In 2025, Cuesta de Moyano celebrated its 100-year history in grand style with a wide range of activities that filled the twelve months of the year. Now, as a grand finale to this literary celebration, the Soy de la Cuesta Citizens’ Association is bringing this first century of history to a close with a free photography exhibition.
It is an exhibition of“historical photos and texts by Soy de la Cuesta that traces a hundred years of history on La Cuesta”and draws on images from sources such as the Santos Yubero Collection at the Regional Archive of the Community of Madrid, according to the association itself.
The photographs, displayed across six panels, span from the 1920s to 2010 and are accompanied by texts written by the association itself to provide context about this space which, in the words of the delegate for Culture, Tourism, and Sports, Marta Rivera de la Cruz, “has been part of our cultural and literary memory for a century.”
The exhibition is being shown at Madrid’s network of municipal libraries to bring it closer to the neighborhoods, and has already been on display at the Vargas Llosa (Centro), La Chata (Carabanchel), and Ángel González (Latina) libraries.
A traveling exhibition through Madrid’s libraries

The exhibition, as mentioned, is traveling, and after being on display at the Ángel González Library last March, it can be visited until April 30 at the María Zambrano Library (Complutense University of Madrid, Calle del Profesor Aranguren, s/n), in the Moncloa-Aravaca district.
The following stops have been planned as follows:
- Gerardo Diego Library (Calle del Monte Aya, 12): May 1–31, 2026. Villa de Vallecas.
- José Hierro Library (43 Rafaela Ybarra Avenue): June 1–30, 2026. Usera.
La Cuesta de Moyano, a permanent book fair since 1925

Before occupying the space we know today—integrated into the Paseo del Prado and the Buen Retiro Gardens, the Landscape of Arts and Sciences, declared a UNESCO World Heritage Site— this permanent book fair had other locations.

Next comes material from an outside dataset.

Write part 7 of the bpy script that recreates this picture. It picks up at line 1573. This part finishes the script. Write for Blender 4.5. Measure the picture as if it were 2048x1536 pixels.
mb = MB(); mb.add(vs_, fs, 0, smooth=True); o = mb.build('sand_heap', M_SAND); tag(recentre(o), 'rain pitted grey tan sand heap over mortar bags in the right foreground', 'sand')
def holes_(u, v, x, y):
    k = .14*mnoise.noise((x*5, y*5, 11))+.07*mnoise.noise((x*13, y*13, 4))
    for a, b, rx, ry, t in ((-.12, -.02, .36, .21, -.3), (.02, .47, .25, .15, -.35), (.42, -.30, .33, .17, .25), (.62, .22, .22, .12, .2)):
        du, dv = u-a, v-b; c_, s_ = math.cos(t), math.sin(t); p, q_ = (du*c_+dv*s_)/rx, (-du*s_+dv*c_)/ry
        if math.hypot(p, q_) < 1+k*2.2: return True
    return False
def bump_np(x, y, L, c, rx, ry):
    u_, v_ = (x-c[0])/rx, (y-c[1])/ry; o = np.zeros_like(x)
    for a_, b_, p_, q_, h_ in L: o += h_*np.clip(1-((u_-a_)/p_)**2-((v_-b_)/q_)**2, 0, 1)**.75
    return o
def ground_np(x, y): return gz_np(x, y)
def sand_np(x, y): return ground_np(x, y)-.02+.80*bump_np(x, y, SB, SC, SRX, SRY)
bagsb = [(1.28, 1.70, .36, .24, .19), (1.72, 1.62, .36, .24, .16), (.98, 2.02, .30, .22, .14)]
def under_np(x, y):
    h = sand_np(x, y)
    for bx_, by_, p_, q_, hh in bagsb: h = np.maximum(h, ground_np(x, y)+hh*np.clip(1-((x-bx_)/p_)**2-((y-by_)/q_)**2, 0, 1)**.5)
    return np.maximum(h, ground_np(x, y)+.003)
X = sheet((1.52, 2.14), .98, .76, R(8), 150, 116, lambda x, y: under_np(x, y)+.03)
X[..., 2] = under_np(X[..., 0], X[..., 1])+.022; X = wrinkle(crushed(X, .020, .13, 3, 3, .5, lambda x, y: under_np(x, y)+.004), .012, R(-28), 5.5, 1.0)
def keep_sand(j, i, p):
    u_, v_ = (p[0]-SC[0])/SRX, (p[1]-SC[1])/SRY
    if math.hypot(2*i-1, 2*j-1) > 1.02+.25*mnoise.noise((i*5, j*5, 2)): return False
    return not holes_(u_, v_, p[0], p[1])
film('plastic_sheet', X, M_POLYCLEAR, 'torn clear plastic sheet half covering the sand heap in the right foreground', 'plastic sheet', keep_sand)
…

Initially, the booksellers were located in the market at Plaza de Atocha, “where they shared customers with florists and fruit vendors,” explains the Madrid City Council. In 1919, they opened their stalls next to the gate of the Botanical Garden and officially became a book fair.
Finally, in 1925, the city council moved them to Claudio Moyano Street—named after the 19th-century politician who, in 1857, spearheaded the longest-standing education law in Spanish history—from which they take their name.
Following a request from the Soy de la Cuesta Association in 2023, on January 14, 2026, the Community of Madrid declared the Cuesta de Moyano Book Fair an Asset of Cultural Interest (BIC) in the Intangible Heritage category, recognizing “its historical and cultural value and its role as a benchmark of Madrid’s literary tradition.”